NY TIMES ALL BUTTER (using food processor) -  For the first batch, I handled the dough a little as possible per the recommendation of many pie crust recipes in order to prevent a tough crust caused by the development of too much gluten. The resulting crust was grainy, sandy, and brittle and tasted like raw flour. For the second batch, I was a bit more "rough" with the mix and although this eliminated the grainy texture, the crust was still too brittle. I believe it was Julia Child who noted that American flour is high in gluten which can cause a brittle crust. She recommends adding a bit of shortening to fix the problem.  

ROSE LEVY BERANBAUM'S CREAM CHEESE (food processor method) -  I adore any recipe from Rose Levy Beranbaum and I'm certainly not alone as there were rave reviews about her crust recipe that included cream cheese, baking powder, heavy whipping cream & cider vinegar. This was the most labor intensive recipe which involved freezing the flour and mixing the dough in gallon sized zip lock bags. The crust bloomed in the oven ruining the crimped pattern on my crust - no big deal, I'll take flakiness over pretty. Although I enjoyed the flavor of the crust, the cream cheese made it too dense and heavy for what I was looking for in terms of pie. The texture reminded me of rugelach. The vinegar was also really powerful but I think this may have to do with the quality of the apple cider vinegar that I had on hand. I will keep this recipe in mind for tarts and other pastries and make a mental note to purchase a fresh bottle of apple cider vinegar.

GOURMET MAGAZINE'S BUTTER + SHORTENING (food processor method & made by hand) - I found little difference between making the dough by hand vs using the food processor. The dough was very easy to handle and roll out. The flavor was buttery and the texture was flaky yet firm making the combo of butter + shortening our second favorite.

MRS DEVER'S CRUST (food processor method) - Rita Dever, one of our many talented chefs at the test kitchen for Lettuce Entertain You offered her mom's "fool proof" pie crust recipe. Mrs Dever's recipe is based on butter & shortening plus milk, baking powder and one egg for enrichment. The dough was on the "wetter" side but I finished it on a floured board and this plus time in the refrigerator helped firm things up a bit. The crust bloomed nicely in the oven and I lost some shape on my crimped edges but the texture of the finished product was flaky and tender. It was like the flour+shortening recipe but kicked up a notch which made it the clear winner.

Here is the recipe

2 cups AP flour

1/2 cup butter

1/2 cup shortening

1/4 tsp salt or more to taste

1/4 tsp baking powder

1/3 cup milk

1 egg

Cut the sticks of butter & shortening into 1/2-inch cubes and place in the freezer for 15 minutes to an hour (the longer the better) so that they become thoroughly chilled.

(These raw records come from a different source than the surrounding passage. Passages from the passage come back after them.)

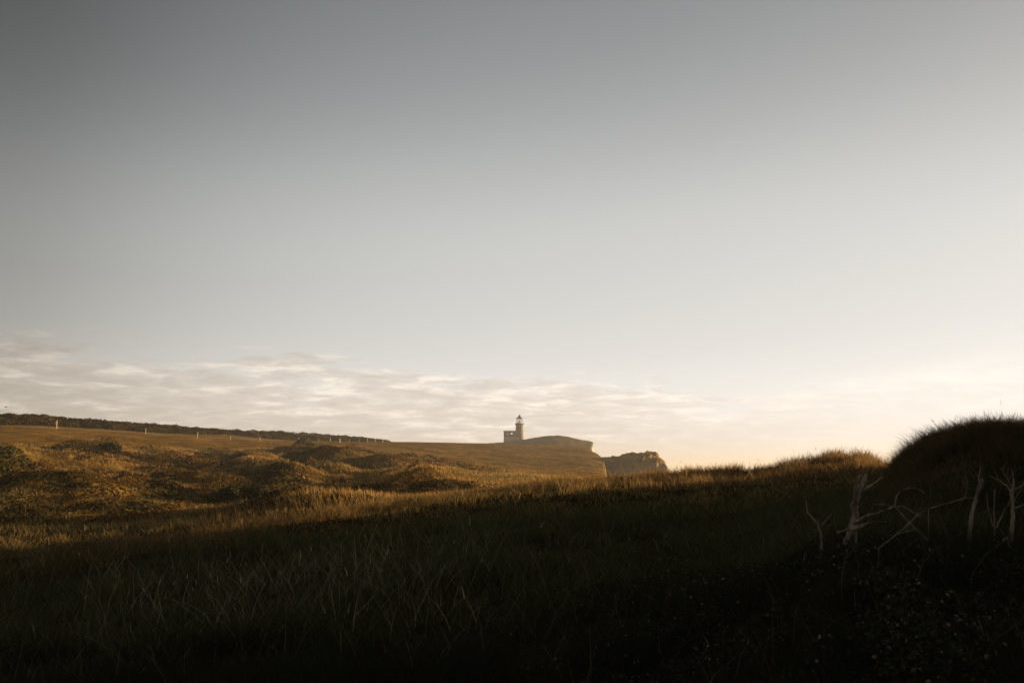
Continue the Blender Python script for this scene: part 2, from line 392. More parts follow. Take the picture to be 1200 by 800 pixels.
BROWN = ((.16, .115, .055), (.30, .22, .115), (.48, .38, .23))
M_land = land_mat('downland turf', .3, .5, .92, True, BROWN)
M_crumble = land_mat('crumbling clay and chalk', .5, .85, 1.6, False, BROWN)
M_cliff = land_mat('shade-darkened turf over chalk', .30, .55, .5, False, ((.34, .30, .22), (.50, .45, .35), (.62, .57, .47)))  # turf darkened in colour to stand for the hill's unlit face
M_grass = veg_mat('grass blade', .55, .012)
M_dry = veg_mat('dry stalk', .3, .04)
M_leaf = veg_mat('bramble leaf', .2, .02, .3)
M_scrub = veg_mat('scrub leaf', .25, .006, .6)
M_wood = simple('weathered dead wood', (.06, .044, .024), (.42, .35, .235), 16, .85, (1, 1, .22), .9)
M_bark = simple('shrub bark', (.03, .022, .014), (.10, .075, .05), 9, .9)
M_post = simple('white painted wood', (.32, .28, .21), (.60, .55, .46), 4, .7)
M_postdim = simple('bare weathered post', (.16, .12, .08), (.30, .24, .17), 4, .85)
M_stone = simple('granite masonry', (.17, .14, .10), (.30, .25, .185), .9, .85, (1, 1, 1.6), .5)
M_render = simple('rendered wall', (.22, .18, .125), (.33, .28, .20), .7, .85, (1, 1, .6), .3)
M_pale = simple('limewashed lower wall', (.42, .38, .30), (.60, .55, .45), .7, .85, (1, 1, .6), .3)
M_trim = simple('dark stone trim', (.075, .06, .045), (.13, .105, .08), 1.5, .8)
M_lead = simple('dark lead dome', (.03, .028, .025), (.06, .055, .05), 2, .5, None, .1, spec=.5)
M_white = simple('white paintwork', (.62, .60, .55), (.80, .78, .73), 2, .55, None, .05)
M_path = simple('trodden chalk path', (.10, .078, .036), (.25, .20, .125), .35, .9, None, .4)
M_bird = simple('dark plumage', (.03, .03, .03), (.08, .075, .07), 6, .8)

def glass_mat():
    m, nt, nd, lk = newmat('window glass')
    out = nd.new('ShaderNodeOutputMaterial'); b = nd.new('ShaderNodeBsdfPrincipled')
    b.inputs['Base Color'].default_value = (.30, .31, .30, 1); b.inputs['Roughness'].default_value = .12
    b.inputs['Specular IOR Level'].default_value = .9
    lk.new(b.outputs[0], out.inputs[0]); return m
M_glass = glass_mat()
M_skypane = simple('window pane with painted sky reflection', (.55, .52, .46), (.66, .63, .56), 1, .35, None, 0, spec=.8)  # pale pane colour stands in for reflected sky
def lantern_mat():
    m, nt, nd, lk = newmat('lantern glass')
    out = nd.new('ShaderNodeOutputMaterial'); g = nd.new('ShaderNodeBsdfGlossy'); g.inputs['Roughness'].default_value = .08
    g.inputs['Color'].default_value = (.9, .9, .9, 1)
    t_ = nd.new('ShaderNodeBsdfTransparent'); t_.inputs[0].default_value = (.86, .87, .85, 1)
    mx = nd.new('ShaderNodeMixShader'); mx.inputs[0].default_value = .2
    lk.new(t_.outputs[0], mx.inputs[1]); lk.new(g.outputs[0], mx.inputs[2]); lk.new(mx.outputs[0], out.inputs[0]); return m
M_lantern = lantern_mat()
def clear_mat():
    m, nt, nd, lk = newmat('clear pane'); out = nd.new('ShaderNodeOutputMaterial'); t_ = nd.new('ShaderNodeBsdfTransparent'); t_.inputs[0].default_value = (.93, .94, .93, 1)
    g = nd.new('ShaderNodeBsdfGlossy'); g.inputs['Roughness'].default_value = .05; mx = nd.new('ShaderNodeMixShader'); mx.inputs[0].default_value = .08
    lk.new(t_.outputs[0], mx.inputs[1]); lk.new(g.outputs[0], mx.inputs[2]); lk.new(mx.outputs[0], out.inputs[0]); return m
M_clear = clear_mat()
def sea_mat():
    m, nt, nd, lk = newmat('sea water')
    out = nd.new('ShaderNodeOutputMaterial'); geo = nd.new('ShaderNodeNewGeometry'); b = nd.new('ShaderNodeBsdfPrincipled')
    b.inputs['Base Color'].default_value = (.03, .05, .055, 1); b.inputs['Roughness'].default_value = .25
    n = noise(nd, lk, geo.outputs['Position'], .15, 5, .6, .2, (1, .5, 1)); bp = nd.new('ShaderNodeBump')
    bp.inputs['Strength'].default_value = .5; bp.inputs['Distance'].default_value = 1.0
    lk.new(n.outputs[0], bp.inputs['Height']); lk.new(bp.outputs[0], b.inputs['Normal']); lk.new(b.outputs[0], out.inputs[0]); return m
M_sea = sea_mat()

# ------------------------------------------------------------------ the ground sheet
azg = np.concatenate([np.linspace(-math.pi, -R(34), 120, endpoint=False), np.linspace(-R(34), R(34), 620, endpoint=False), np.linspace(R(34), math.pi, 121)])
rg = np.concatenate([[.05], np.exp(np.linspace(math.log(1.2), math.log(9000), 640))])
A, RR = np.meshgrid(azg, rg, indexing='ij')
X, Yg = np.sin(A) * RR, np.cos(A) * RR
Pg = np.stack([X, Yg, ground(X, Yg)], -1)
me = grid_mesh('ground', Pg)
ra = me.attributes.new('rough', 'FLOAT', 'POINT')  # mask of the near ground that gets the darker shade colour
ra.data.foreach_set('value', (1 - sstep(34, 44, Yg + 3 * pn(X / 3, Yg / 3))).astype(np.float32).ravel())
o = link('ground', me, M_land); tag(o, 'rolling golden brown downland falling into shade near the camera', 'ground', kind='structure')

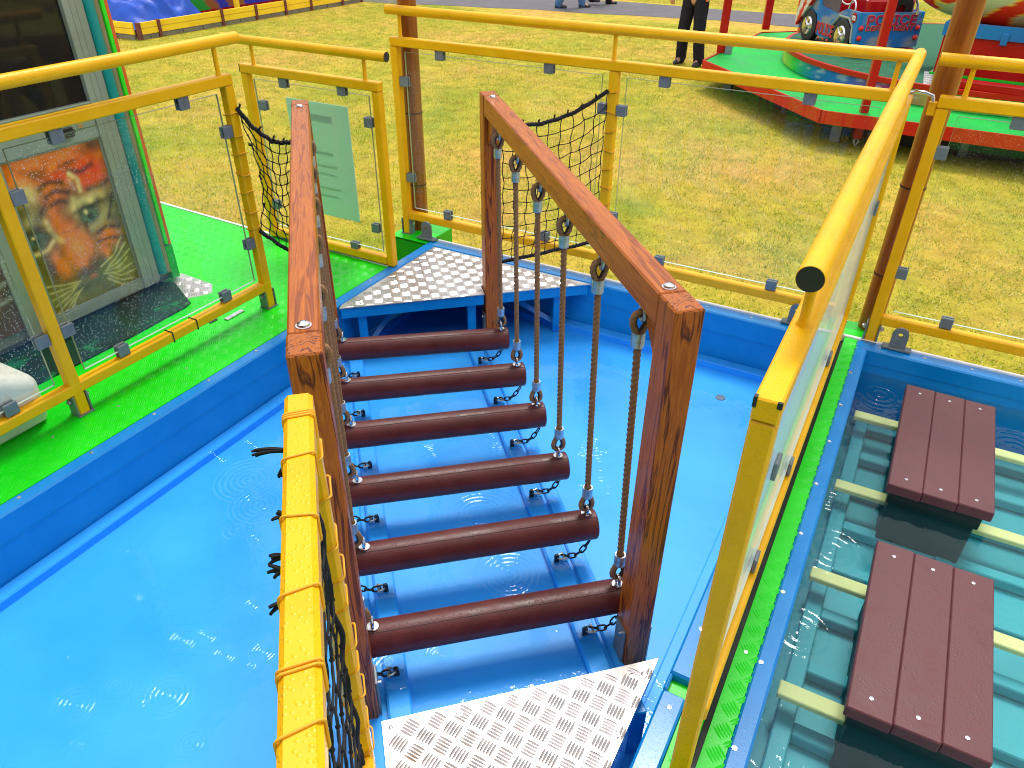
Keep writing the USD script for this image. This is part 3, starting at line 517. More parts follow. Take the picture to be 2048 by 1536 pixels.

Combine flour, salt and baking powder in a food processor; pulse to mix. Add butter & shortening and pulse 6 to 8 times, until mixture resembles coarse meal, with pea size pieces of butter. Whisk egg and milk together and add to food processor pulsing until mixture just begins to clump together. Remove dough from machine and place in a mound on a clean surface. The mixture will be gloopy and somewhat difficult to handle. Knead the dough on a well floured surface and form two discs but do not over-knead. You should be able to see little bits of butter & white shortening in the dough. These small chunks of butter are what will allow the resulting crust to be flaky. Sprinkle a little flour around the discs. Wrap each disc in plastic wrap and refrigerate at least 1 hour, and up to 2 days.

Pie Crust is very personal and what we like may not appeal to others.  I believe pie crust making boils down to one thing – the magic lies in the hands of the maker. Experience will teach you how the crust should feel, how much water you need and how to roll out the dough. No matter the recipe, experience makes a better pie.